1. You may find more money in Division II and Division III

A large number of these schools are privately owned smaller colleges and they often give merit awards for student accomplishments. Although Division III schools are not allowed to award athletic scholarships, according to US News & World Report, some of the best scholarships for athletes come from these schools. It may sound confusing, but the merit grants from these colleges can often cut tuition by more than half which is an equivalent of some athletic scholarships in Division I.

2. The NCAA has specific academic requirements

There are multiple requirements you have to follow if you wish to proceed to play collegiate sports. Being a great athlete might get you the ticket to the team, however you need to be aware that the academic part also plays a big part in getting accepted to college. After graduating high-school, you even need to pay attention in what competition you participate to be able to sustain your “amateur status” and be eligible to compete in college. The NCAA has specific and even strict academic and athletic requirements. To stay on track with the requirements, StAR – Student Athletes Recruitment ere to help you with consulting any concerns and make sure you take the right steps.
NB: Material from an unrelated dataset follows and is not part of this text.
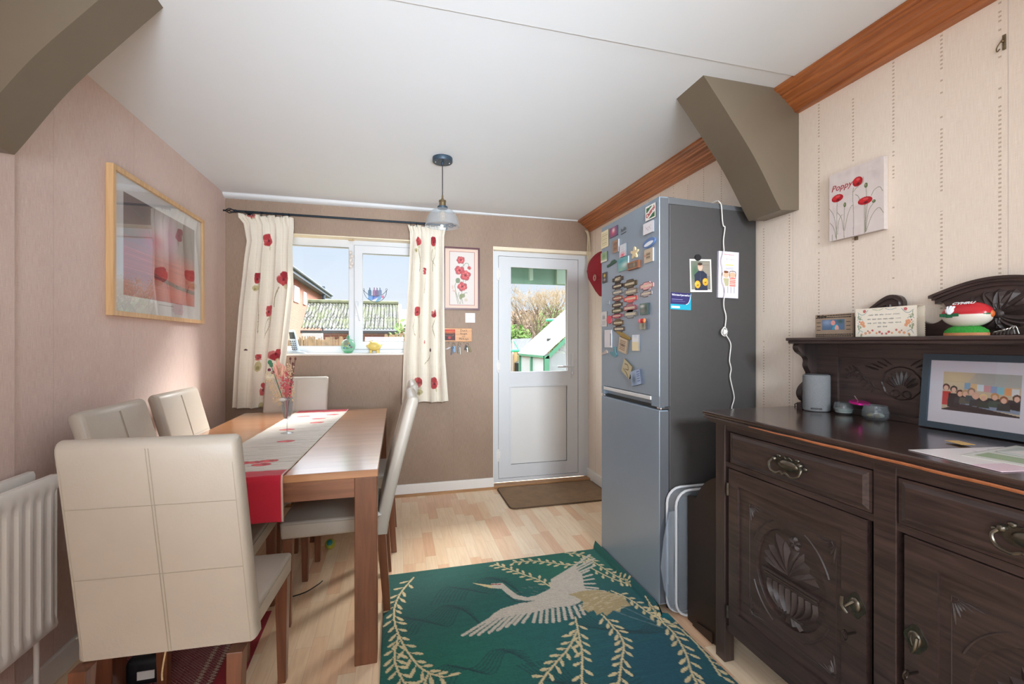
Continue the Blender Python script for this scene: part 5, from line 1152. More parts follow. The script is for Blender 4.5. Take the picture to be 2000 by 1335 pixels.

3. Coaches sometimes don’t follow the practice limits

Unfortunately, coaches tend to mistaken the student-athlete’s identity as simply an athlete. An NCAA study reported that often, coaches do not follow the 20 hour per week limit on practice time set by NCAA law. More time in practice means less time in class and fewer opportunities to study, taking precious academic time away from student-athletes who may be struggling with schoolwork. However, as unfair as it sounds, you need to be prepared to do some extra work on and off the field if you want to be successful in college.